Poland ended 1982 with a budget deficit equivalent to some $2.8 billion.
Four times since 1956 the regime has been rocked by workers' revolts over escalating prices.
Edward Gierek bought time in the '70s, but foreign debts piled up and the domestic imbalance finally spelled catastrophe.
To make the current reform work, if it is to work, economists insist that consumption must be cut and excessive consumer demand held back. In an effort to make this palatable, the government adds compensation bonuses to basic pay. It also pays three and four times the average monthly wage to workers in key sectors such as the mines.
But all this fuels inflation and leaves the spiral of wages and prices untouched: Last year personal incomes rose more than 60 percent. Enterprises boosted employees' earnings some 50 percent. (The 1983 plan foresees a further 12 percent hike.) The cost of living has risen 102 percent since last year.
At the same time, the government accuses managements of sabotaging the reform's essential purposes and of meeting their own increased costs by charging more for their products and paying higher wages instead of cutting costs, promoting efficiency, and improving quality for competitive export markets.
A recent poll showed that Poland slipped from 16th place in world export to 33rd between 1972 and 1982. It probably ranks even lower now.
Its position within Comecon, the East-bloc trading community, is no more rosy. A recent report showed that in 1978 labor productivity in this largest East European state ranked with that of the Soviet Union, Hungary, and Bulgaria.
But those three have left Poland far behind. It now has one of the two least labor-intensive economies in the area.
Last year, Poland's per capita output was the equivalent of only $3,500 to $3 ,800, compared with East Germany's $9,000 and Bulgaria's $6,000.
Poland's Comecon debts amount to some 4 billion transferable rubles, most of them owed the Soviets. These debts are bound to grow: Isolation from Western outlets leaves Poland dependent on Comecon markets.
Meanwhile, government leaders appeal for ''changed social attitudes and behavior'' and harder work from all segments of society. Nevertheless, the recent congress of the new ''national revival'' movement stirred little interest among ordinary Poles. Many said it is ''new'' in name only.

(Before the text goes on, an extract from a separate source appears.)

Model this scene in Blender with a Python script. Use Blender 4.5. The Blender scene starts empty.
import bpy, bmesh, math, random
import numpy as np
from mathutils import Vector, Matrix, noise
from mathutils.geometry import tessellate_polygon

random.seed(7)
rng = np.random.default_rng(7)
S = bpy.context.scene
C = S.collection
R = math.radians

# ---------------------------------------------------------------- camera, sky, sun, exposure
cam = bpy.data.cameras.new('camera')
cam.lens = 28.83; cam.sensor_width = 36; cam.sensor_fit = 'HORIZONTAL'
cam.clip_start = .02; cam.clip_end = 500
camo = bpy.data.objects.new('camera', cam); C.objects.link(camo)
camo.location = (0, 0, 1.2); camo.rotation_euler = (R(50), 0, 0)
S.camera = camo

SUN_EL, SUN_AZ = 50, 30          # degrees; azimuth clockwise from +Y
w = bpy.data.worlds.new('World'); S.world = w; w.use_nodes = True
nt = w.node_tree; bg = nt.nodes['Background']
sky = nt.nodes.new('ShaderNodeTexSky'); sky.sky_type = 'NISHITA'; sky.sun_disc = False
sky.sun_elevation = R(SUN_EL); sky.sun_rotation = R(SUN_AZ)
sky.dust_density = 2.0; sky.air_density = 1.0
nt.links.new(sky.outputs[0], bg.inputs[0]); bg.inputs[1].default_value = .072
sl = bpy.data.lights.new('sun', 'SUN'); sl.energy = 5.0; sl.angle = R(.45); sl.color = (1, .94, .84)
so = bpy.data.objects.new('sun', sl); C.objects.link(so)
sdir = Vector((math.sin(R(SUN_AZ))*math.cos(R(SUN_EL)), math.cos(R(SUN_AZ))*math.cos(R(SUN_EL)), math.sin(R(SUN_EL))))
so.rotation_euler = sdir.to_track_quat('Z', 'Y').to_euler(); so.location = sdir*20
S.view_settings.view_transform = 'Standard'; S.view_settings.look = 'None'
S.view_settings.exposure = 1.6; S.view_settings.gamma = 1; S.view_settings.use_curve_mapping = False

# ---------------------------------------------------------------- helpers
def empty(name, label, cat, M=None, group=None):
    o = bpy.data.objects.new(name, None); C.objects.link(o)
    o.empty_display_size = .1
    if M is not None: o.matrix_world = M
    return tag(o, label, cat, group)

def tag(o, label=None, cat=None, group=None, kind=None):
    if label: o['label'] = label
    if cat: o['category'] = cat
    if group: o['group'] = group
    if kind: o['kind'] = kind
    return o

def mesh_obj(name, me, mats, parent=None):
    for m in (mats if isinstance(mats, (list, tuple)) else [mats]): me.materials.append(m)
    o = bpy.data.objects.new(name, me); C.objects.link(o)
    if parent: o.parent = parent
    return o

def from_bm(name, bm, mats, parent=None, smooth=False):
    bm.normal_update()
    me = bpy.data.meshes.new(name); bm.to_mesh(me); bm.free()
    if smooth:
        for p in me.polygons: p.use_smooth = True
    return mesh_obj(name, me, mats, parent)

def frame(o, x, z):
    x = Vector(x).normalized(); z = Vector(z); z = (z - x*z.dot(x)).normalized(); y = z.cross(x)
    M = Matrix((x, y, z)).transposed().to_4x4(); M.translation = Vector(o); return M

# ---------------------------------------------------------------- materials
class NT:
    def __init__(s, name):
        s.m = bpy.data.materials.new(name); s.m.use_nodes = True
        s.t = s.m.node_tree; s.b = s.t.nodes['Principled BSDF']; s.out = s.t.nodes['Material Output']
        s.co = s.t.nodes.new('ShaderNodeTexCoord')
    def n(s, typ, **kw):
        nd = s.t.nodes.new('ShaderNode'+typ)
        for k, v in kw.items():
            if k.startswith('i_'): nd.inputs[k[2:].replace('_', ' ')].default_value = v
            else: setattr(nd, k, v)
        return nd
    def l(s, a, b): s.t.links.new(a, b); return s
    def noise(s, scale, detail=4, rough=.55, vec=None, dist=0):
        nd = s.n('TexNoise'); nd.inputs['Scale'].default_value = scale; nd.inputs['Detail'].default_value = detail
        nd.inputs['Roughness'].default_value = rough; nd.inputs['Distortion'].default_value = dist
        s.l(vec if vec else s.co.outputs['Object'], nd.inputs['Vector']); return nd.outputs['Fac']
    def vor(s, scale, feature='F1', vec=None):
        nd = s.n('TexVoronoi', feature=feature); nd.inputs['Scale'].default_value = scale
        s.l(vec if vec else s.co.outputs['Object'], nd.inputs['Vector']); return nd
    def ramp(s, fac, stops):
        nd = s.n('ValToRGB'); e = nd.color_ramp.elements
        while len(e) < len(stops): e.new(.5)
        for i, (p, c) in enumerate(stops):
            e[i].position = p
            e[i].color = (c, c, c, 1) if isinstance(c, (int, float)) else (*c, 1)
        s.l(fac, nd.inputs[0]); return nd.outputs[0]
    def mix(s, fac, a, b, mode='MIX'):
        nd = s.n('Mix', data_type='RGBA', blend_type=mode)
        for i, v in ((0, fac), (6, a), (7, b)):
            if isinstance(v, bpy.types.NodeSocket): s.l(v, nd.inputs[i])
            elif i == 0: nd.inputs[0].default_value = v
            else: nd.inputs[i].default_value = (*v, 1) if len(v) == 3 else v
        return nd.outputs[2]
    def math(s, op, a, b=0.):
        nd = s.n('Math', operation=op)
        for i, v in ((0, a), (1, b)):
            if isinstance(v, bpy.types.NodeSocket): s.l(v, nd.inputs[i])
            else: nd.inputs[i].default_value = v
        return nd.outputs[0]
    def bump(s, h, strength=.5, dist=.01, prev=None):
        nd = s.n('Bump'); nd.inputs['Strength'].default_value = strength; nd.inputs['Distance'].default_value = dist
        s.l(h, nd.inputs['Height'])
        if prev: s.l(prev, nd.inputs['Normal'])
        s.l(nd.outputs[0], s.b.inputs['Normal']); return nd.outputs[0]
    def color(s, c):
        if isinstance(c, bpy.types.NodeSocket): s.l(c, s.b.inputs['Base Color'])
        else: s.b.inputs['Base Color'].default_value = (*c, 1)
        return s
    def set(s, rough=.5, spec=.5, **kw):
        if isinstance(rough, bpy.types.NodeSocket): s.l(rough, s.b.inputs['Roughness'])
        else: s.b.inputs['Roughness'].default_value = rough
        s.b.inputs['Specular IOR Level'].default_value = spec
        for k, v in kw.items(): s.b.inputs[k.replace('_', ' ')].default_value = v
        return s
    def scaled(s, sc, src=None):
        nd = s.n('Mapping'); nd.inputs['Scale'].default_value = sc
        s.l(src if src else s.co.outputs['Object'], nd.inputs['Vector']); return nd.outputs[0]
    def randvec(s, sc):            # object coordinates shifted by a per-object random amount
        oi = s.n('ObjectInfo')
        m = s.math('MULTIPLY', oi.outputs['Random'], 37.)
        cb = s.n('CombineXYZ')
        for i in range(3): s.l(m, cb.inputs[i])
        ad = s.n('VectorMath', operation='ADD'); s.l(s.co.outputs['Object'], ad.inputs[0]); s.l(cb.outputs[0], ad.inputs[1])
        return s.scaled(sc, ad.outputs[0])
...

It is being said that - assuming calm during and after Pope John Paul II's scheduled June visit - the national day, July 22, could bring the final lifting of martial law and a start on amnesty.

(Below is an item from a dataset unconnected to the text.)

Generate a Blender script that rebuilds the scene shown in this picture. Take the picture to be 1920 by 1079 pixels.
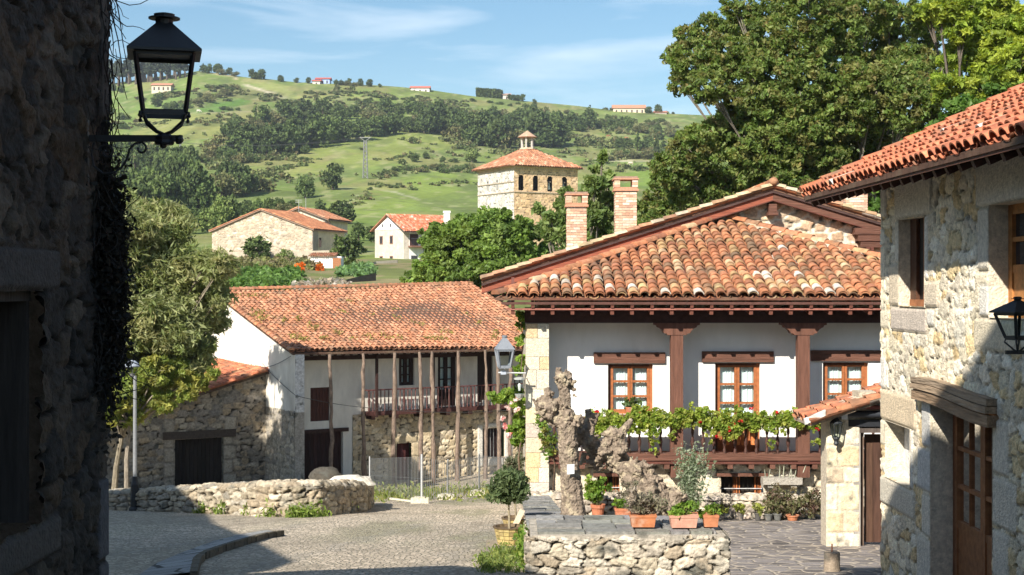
import bpy, math, random
import numpy as np
from mathutils import Vector, Matrix
D = bpy.data
for _o in list(D.objects): D.objects.remove(_o)
SC = bpy.context.scene
COL = SC.collection
R = math.radians

# ------------------------------------------------------------ camera, sky, sun
cam_d = D.cameras.new("camera"); cam_d.lens = 50.0; cam_d.sensor_width = 36.0
cam_d.clip_start = 0.1; cam_d.clip_end = 6000
cam = D.objects.new("camera", cam_d); COL.objects.link(cam)
cam.location = (0, 0, 0); cam.rotation_euler = (R(90), 0, 0)
SC.camera = cam
AZ, EL = 30.0, 36.0                                   # sun stands behind and left of the camera
SUN = Vector((-math.sin(R(AZ))*math.cos(R(EL)), -math.cos(R(AZ))*math.cos(R(EL)), math.sin(R(EL))))
sun_d = D.lights.new("sun", 'SUN'); sun_d.energy = 5.0; sun_d.angle = R(0.5); sun_d.color = (1.0, 0.93, 0.82)
sun = D.objects.new("sun", sun_d); COL.objects.link(sun)
sun.rotation_euler = SUN.to_track_quat('Z', 'Y').to_euler()
sun.location = (-30, -30, 40)
world = D.worlds.new("World"); SC.world = world; world.use_nodes = True
wn = world.node_tree.nodes; wl = world.node_tree.links
bg = wn["Background"]; bg.inputs[1].default_value = 0.079
sky = wn.new("ShaderNodeTexSky"); sky.sky_type = 'NISHITA'; sky.sun_disc = False
sky.sun_elevation = R(EL); sky.sun_rotation = R(180 + AZ)
sky.air_density = 1.0; sky.dust_density = 0.5; sky.ozone_density = 1.3; sky.altitude = 200
tc = wn.new("ShaderNodeTexCoord"); mp = wn.new("ShaderNodeMapping")
mp.inputs['Scale'].default_value = (1.3, 1.3, 9.0); mp.inputs['Rotation'].default_value = (0, R(14), 0)
n1 = wn.new("ShaderNodeTexNoise"); n1.inputs['Scale'].default_value = 3.1; n1.inputs['Detail'].default_value = 7
n1.inputs['Roughness'].default_value = 0.55; n1.inputs['Distortion'].default_value = 0.3
rmp = wn.new("ShaderNodeValToRGB"); rmp.color_ramp.elements[0].position = 0.49; rmp.color_ramp.elements[1].position = 0.82
rmp.color_ramp.elements[1].color = (0.62, 0.62, 0.62, 1)
mx = wn.new("ShaderNodeMix"); mx.data_type = 'RGBA'
mx.inputs[7].default_value = (10.0, 10.6, 11.2, 1)
wl.new(tc.outputs['Generated'], mp.inputs[0]); wl.new(mp.outputs[0], n1.inputs[0]); wl.new(n1.outputs[0], rmp.inputs[0])
hsv = wn.new('ShaderNodeHueSaturation'); hsv.inputs['Saturation'].default_value = 1.2; hsv.inputs['Hue'].default_value = 0.492; wl.new(sky.outputs[0], hsv.inputs['Color'])
wl.new(rmp.outputs[0], mx.inputs[0]); wl.new(hsv.outputs[0], mx.inputs[6]); wl.new(mx.outputs[2], bg.inputs[0])
SC.view_settings.view_transform = 'Standard'; SC.view_settings.look = 'None'
SC.view_settings.exposure = 0.78; SC.view_settings.gamma = 1.0
SC.render.engine = 'CYCLES'
SC.cycles.max_bounces = 6; SC.cycles.diffuse_bounces = 2; SC.cycles.glossy_bounces = 3
SC.cycles.transmission_bounces = 4; SC.cycles.transparent_max_bounces = 12; SC.cycles.volume_bounces = 0
SC.cycles.use_denoising = True; SC.cycles.use_adaptive_sampling = True; SC.cycles.adaptive_threshold = 0.02

# ------------------------------------------------------------ helpers
F_ = 2667.0
def P(px, py, Y): return Vector(((px-960)/F_*Y, Y, (539.5-py)/F_*Y))
def h01(i, j, s=0.0):
    v = np.sin(np.asarray(i)*127.1 + np.asarray(j)*311.7 + s*74.7)*43758.5453
    return v - np.floor(v)
def vn(x, y, s=0.0):
    i = np.floor(x); j = np.floor(y); f = x-i; g = y-j
    f = f*f*(3-2*f); g = g*g*(3-2*g)
    return (h01(i, j, s)*(1-f)+h01(i+1, j, s)*f)*(1-g) + (h01(i, j+1, s)*(1-f)+h01(i+1, j+1, s)*f)*g
def fbm(x, y, s=0.0, o=4):
    t = 0; a = 0.5
    for k in range(o): t = t + a*vn(x*2**k, y*2**k, s+k*3.1); a *= .5
    return t/(1-.5**o)
def sstep(a, b, x):
    t = np.clip((x-a)/(b-a), 0, 1); return t*t*(3-2*t)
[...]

But even strong supporters of Gen. Wojciech Jaruzelski admit in private that the keen public memory of Solidarity will remain, probably restraining popular response in the factories and elsewhere.
Repeatedly, the party press and hard-liners accuse the West of a fixation with ''an ordinary Polish citizen'' named Lech Walesa. Yet they do as much as anyone in the West to keep his name alive here by using so much space to denigrate him.